Petitions of the week

This week we highlight petitions pending before the Supreme Court that address, among other things, preliminary injunctions granting immediate possession of property to a pipeline company in a condemnation proceeding under the Natural Gas Act and whether a conviction for involuntary manslaughter violated the free speech clause of the First Amendment or the due process clause of the Fifth Amendment.

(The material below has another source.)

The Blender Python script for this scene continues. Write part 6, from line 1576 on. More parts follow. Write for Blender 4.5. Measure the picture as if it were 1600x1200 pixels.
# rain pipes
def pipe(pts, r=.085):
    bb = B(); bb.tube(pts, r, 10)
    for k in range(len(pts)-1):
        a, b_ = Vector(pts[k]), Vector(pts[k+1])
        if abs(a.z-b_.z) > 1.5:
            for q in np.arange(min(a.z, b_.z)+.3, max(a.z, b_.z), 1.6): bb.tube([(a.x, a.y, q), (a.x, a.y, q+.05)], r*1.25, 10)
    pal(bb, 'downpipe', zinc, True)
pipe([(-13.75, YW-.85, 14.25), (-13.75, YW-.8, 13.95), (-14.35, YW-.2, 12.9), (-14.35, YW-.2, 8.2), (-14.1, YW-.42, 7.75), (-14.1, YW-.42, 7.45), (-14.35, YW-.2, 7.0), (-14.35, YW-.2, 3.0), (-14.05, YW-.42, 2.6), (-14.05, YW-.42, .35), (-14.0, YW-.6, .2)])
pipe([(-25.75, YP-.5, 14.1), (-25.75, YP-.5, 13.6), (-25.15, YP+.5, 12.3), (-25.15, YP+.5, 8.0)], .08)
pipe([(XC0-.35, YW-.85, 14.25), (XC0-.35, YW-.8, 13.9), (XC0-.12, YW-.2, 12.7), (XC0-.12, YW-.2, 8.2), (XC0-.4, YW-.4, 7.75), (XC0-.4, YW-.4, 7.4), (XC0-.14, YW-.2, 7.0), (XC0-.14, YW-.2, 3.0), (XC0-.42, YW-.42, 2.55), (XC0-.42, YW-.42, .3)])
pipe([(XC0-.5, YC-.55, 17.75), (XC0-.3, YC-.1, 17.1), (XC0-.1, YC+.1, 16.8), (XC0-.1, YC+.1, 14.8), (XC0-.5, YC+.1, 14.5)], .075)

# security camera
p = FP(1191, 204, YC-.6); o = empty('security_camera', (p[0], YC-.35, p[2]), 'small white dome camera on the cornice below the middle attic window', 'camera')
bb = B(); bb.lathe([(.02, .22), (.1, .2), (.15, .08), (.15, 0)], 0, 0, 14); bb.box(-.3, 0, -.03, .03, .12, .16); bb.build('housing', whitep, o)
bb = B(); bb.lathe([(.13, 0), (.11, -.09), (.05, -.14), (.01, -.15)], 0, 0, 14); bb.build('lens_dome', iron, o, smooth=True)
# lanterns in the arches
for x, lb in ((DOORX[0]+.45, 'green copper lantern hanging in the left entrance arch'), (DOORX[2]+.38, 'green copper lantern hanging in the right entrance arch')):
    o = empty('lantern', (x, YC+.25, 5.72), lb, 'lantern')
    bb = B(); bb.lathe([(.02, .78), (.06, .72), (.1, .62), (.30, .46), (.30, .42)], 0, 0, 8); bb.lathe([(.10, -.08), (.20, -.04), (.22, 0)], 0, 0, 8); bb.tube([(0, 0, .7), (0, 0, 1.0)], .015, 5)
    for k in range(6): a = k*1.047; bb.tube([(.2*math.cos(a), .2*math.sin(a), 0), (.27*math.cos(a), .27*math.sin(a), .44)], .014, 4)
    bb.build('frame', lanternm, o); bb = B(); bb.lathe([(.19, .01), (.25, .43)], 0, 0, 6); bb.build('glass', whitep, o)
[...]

The petitions of the week are:

Givens v. Mountain Valley Pipeline, LLC
19-54
Issue: Whether district courts have the power, before a trial on just compensation, to issue a preliminary injunction granting immediate possession of property to a pipeline company in a condemnation proceeding under the Natural Gas Act.

Carter v. Massachusetts
19-62
Issues: (1) Whether a petitioner’s conviction for involuntary manslaughter, based on words alone, violates the free speech clause of the First Amendment when the petitioner’s communications, which were found to have caused the deceased’s suicide, did not constitute speech that was “an integral part of conduct in violation of a valid criminal statute,” Giboney v. Empire Storage & Ice Co.; and (2) whether the petitioner’s conviction violated the due process clause of the Fifth Amendment because in assisted- or encouraged-suicide cases the common law of involuntary manslaughter fails to provide reasonably clear guidelines to prevent “arbitrary and discriminatory enforcement,” McDonnell v. United States.

Garner v. Colorado
19-75
Issue: Whether the due process clause imposes any check on an eyewitness’s identification of a criminal defendant in the typically suggestive setting of trial when there was no police misconduct but there is nonetheless substantial reason to doubt that the witness would identify the defendant in a nonsuggestive setting.